McLaren to review Piastri’s disappointing COTA pace


McLaren will review why Oscar Piastri struggled for performance relative to Lando Norris during the United States Grand Prix, as the championship leader saw his advantage cut to 14 points.

Norris secured a spot on the front row and showed race pace comparable to winner Max Verstappen for a significant section of the race, but was limited to second place after a long battle with Charles Leclerc. Piastri, by contrast, qualified sixth and finished a distant fifth, with his fastest lap nearly a second slower than Norris, and team principal Andrea Stella acknowledges it wasn’t the Australian’s strongest weekend.

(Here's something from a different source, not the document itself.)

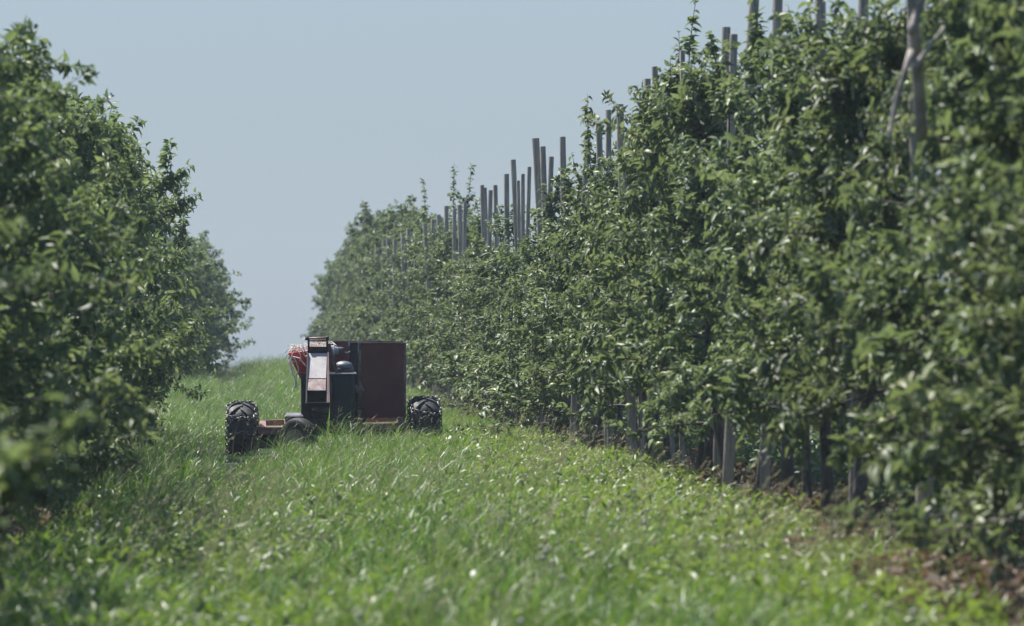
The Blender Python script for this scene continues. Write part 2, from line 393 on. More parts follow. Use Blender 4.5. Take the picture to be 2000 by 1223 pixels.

“This is certainly one of the most important points that we need to review, which is the fact that Oscar in qualifying and in the race, seemed to have a couple of tenths that he was not able to fully realize, and that possibly was available in the car,” Stella said.

“We are actually now checking that we are completely happy with the set-up of the car, the set-up of the floor, that everything is as intended from a car point of view.

“At the same time, we’ll be looking at the driving. I think we know with Oscar that when the conditions are such that we have low grip, you really need to challenge the car, lean on the understeer, oversteer, locking… This is an area of his driving that has an opportunity to improve, and in Oscar’s standards, this means that he we will improve pretty fast.

“I think today we got quite a lot of information that adds to the information we got yesterday. Already [pre-race], we had some conversations with Oscar as to what we can we can do to extract more. So I think this is just data to learn, and Oscar will learn pretty soon.”

Stella believes McLaren might have left some performance on the table by running its car marginally too high, as it lacked data from the Sprint when both drivers crashed out.

“It’s about ride heights and it’s about missing references to actually exploit fully what is allowed,” he said. “And a track like COTA, which we know has caught out some teams in the past, is one of those in which it’s very difficult to actually nail the last millimeter if you don’t have references coming from real running.

“Simulation can take you only to a certain point, then you need track data to actually go to the last millimeter.”